A verdade é que a política está cada vez mais rasteira e despudorada, os ventos não correm de feição a activismos contra a corrente, a contestações. A margem de manobra é, por isso, muito estreita.
Durante quatro anos e meio tivemos a arrogância e a ambição desmedida do jovem Sócrates parvenu, tivemos a cartilha neo-tecnocrata e neo-liberal versão socialista. A cartilha do deficit das contas públicas, do deficit da Segurança Social, do código do trabalho, da ministra Rodrigues, do ministro Pinho, do ministro Jamais, do grande inquisidor SS e tutti quanti. A cartilha do código que odeia direitos, que adora flexibilidade, que adora a disponibilidade laboral, a obediência e a submissão de quem precisa de trabalhar.
Durante quatro anos e meio foi a obsessão pelo deficit, a estagnação da economia, mais desemprego e pobreza. Mais precariedade no emprego, mais descriminações sociais, mais desigualdade, mais injustiça, mais corrupção. Menos educação, menos direitos.
Mas o povo parece estar contente, vai votar e o Sócrates, é o que diz a TV, vai ficar à frente. Qu’est-ce qu’on peut faire, il n’y a rien à faire (é uma canção francesa, tanto quanto me lembro).
Na campanha que nos deu a TV, as grandes questões foram o TGV e as escutas ao Cavaco. Falam do Salazar, escutam-se uns aos outros, espiam-se, odeiam-se. E o país, os pobres, os desempregados, os jovens sem futuro, os mais velhos a passar fome, alguém se preocupa?

Temos que aturar isto, parece a corte do D. Carlos. Caminhamos para um regicídio? Não é provável, tout le monde il est beau, tout le monde il est gentil.
Será que fazer política tem que ser falar do TGV e do Cavaco e seu assessor? Onde é que estão as diferenças, as fronteiras entre partidos, entre correntes de pensamento e propostas?
Campanha eleitoral, ausência de questões, questões sem resposta. Porque o que interessa são apenas os interesses. Não apenas os interesses dos banqueiros, dos grandes capitalistas. O que faz mover tudo, a engrenagem dos partidos que mandam na política é o pessoal à procura de bons tachos, o pessoal que tem o cartão do partido no momento certo. É essa a engrenagem.

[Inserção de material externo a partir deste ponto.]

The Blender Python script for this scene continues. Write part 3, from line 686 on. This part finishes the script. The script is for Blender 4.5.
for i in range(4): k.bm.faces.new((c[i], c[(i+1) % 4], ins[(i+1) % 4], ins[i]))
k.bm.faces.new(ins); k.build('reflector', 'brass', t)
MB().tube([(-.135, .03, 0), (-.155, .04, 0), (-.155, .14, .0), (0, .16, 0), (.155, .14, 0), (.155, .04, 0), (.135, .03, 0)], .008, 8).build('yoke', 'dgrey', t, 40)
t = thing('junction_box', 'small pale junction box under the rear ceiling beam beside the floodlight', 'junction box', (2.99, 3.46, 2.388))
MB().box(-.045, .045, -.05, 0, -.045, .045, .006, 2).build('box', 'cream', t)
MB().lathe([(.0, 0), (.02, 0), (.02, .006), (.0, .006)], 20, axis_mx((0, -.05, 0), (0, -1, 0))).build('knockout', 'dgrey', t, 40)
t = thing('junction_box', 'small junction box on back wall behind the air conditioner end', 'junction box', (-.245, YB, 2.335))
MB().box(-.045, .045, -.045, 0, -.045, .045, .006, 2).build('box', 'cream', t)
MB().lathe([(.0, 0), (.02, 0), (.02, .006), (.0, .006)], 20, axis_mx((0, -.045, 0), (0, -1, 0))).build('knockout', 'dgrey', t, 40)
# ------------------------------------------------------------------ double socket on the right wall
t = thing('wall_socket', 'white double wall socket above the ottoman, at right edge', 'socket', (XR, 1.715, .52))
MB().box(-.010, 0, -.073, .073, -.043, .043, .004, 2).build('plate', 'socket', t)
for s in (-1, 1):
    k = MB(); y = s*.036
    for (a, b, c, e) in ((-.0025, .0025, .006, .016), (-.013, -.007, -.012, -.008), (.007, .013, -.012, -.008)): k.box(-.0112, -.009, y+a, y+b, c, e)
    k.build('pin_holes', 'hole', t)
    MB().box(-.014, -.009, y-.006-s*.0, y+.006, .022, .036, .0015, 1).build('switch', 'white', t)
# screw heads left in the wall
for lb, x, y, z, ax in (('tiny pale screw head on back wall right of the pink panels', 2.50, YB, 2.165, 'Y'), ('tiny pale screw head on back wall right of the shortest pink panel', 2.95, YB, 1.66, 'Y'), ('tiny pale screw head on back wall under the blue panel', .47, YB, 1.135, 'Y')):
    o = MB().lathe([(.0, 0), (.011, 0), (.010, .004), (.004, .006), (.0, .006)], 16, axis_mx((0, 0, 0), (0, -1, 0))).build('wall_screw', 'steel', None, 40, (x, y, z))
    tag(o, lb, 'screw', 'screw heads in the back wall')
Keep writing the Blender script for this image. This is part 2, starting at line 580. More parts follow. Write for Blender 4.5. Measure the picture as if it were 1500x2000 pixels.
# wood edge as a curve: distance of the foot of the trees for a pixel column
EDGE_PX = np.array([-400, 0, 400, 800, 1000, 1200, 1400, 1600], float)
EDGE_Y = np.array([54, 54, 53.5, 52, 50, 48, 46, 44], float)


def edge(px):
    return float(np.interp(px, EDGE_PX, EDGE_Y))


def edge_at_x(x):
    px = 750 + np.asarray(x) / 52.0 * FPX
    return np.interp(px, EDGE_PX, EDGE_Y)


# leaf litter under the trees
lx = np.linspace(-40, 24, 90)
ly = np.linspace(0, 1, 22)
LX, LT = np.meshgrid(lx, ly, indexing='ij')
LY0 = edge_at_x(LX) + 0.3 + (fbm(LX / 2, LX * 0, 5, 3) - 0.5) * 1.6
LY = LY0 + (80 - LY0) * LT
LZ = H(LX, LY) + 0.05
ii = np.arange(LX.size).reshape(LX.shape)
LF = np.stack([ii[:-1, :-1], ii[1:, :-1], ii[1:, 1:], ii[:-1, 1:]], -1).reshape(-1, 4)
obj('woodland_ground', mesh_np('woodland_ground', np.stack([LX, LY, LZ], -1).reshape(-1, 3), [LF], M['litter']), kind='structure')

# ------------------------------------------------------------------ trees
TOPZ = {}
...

Os que não têm nada a ver com isso são apanhados sem saber bem como pela política, sofrem as consequências dos desmandos, das injustiças, são apanhados pelas formigas partidárias que trabalham denodadas para amealhar vantagens. Tudo se passa num admirável mundo, bem ordenado, num admirável mundo que não tem nada de novo, aliás, está a apodrecer.
Tomar conta da política? Revoltem-se, organizem-se, falem com os vizinhos, com os colegas, discutam, mas não chateiem em casa, apaguem a TV.